Restate word for word the lines that begin the listing and end with the line holding "def right_edge(y): return".

Recorded data:
[BEGIN]
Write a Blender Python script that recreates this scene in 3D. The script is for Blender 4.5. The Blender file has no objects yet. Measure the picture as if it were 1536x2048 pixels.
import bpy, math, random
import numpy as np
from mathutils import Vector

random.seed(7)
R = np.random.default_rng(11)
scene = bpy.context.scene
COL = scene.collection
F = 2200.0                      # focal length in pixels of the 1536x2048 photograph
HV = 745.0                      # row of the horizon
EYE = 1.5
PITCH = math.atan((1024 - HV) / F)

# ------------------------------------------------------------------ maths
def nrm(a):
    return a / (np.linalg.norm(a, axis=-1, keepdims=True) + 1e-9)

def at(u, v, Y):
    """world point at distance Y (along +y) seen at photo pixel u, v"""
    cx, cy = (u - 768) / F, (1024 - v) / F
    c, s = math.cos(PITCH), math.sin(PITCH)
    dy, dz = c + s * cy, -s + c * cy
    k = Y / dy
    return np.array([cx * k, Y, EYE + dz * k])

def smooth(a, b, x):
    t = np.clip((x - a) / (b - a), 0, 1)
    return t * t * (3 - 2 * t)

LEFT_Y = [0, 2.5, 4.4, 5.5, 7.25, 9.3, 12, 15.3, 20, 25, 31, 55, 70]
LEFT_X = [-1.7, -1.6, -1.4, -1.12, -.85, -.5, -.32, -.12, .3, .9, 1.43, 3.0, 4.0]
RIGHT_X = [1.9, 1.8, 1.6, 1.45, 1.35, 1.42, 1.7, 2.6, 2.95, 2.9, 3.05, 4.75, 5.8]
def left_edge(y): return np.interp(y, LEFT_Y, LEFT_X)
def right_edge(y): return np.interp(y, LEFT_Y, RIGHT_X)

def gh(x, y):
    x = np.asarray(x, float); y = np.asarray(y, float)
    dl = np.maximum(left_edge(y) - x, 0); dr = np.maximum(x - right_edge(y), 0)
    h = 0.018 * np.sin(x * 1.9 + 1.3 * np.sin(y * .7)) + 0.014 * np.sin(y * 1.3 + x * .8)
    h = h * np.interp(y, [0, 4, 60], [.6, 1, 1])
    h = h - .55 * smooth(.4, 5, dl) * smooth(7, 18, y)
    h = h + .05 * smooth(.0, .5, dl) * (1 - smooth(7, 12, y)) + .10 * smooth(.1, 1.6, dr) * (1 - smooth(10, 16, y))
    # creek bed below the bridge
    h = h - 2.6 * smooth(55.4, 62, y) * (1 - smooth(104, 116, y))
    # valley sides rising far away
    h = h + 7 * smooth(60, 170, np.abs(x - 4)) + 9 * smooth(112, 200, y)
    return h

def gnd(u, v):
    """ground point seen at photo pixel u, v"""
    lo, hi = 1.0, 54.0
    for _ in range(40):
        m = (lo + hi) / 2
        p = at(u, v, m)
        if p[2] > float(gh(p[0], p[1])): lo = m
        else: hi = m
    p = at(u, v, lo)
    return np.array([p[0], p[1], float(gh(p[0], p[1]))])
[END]
Answer to the exercise:
Write a Blender Python script that recreates this scene in 3D. The script is for Blender 4.5. The Blender file has no objects yet. Measure the picture as if it were 1536x2048 pixels.
import bpy, math, random
import numpy as np
from mathutils import Vector

random.seed(7)
R = np.random.default_rng(11)
scene = bpy.context.scene
COL = scene.collection
F = 2200.0                      # focal length in pixels of the 1536x2048 photograph
HV = 745.0                      # row of the horizon
EYE = 1.5
PITCH = math.atan((1024 - HV) / F)

# ------------------------------------------------------------------ maths
def nrm(a):
    return a / (np.linalg.norm(a, axis=-1, keepdims=True) + 1e-9)

def at(u, v, Y):
    """world point at distance Y (along +y) seen at photo pixel u, v"""
    cx, cy = (u - 768) / F, (1024 - v) / F
    c, s = math.cos(PITCH), math.sin(PITCH)
    dy, dz = c + s * cy, -s + c * cy
    k = Y / dy
    return np.array([cx * k, Y, EYE + dz * k])

def smooth(a, b, x):
    t = np.clip((x - a) / (b - a), 0, 1)
    return t * t * (3 - 2 * t)

LEFT_Y = [0, 2.5, 4.4, 5.5, 7.25, 9.3, 12, 15.3, 20, 25, 31, 55, 70]
LEFT_X = [-1.7, -1.6, -1.4, -1.12, -.85, -.5, -.32, -.12, .3, .9, 1.43, 3.0, 4.0]
RIGHT_X = [1.9, 1.8, 1.6, 1.45, 1.35, 1.42, 1.7, 2.6, 2.95, 2.9, 3.05, 4.75, 5.8]
def left_edge(y): return np.interp(y, LEFT_Y, LEFT_X)
def right_edge(y): return np.interp(y, LEFT_Y, RIGHT_X)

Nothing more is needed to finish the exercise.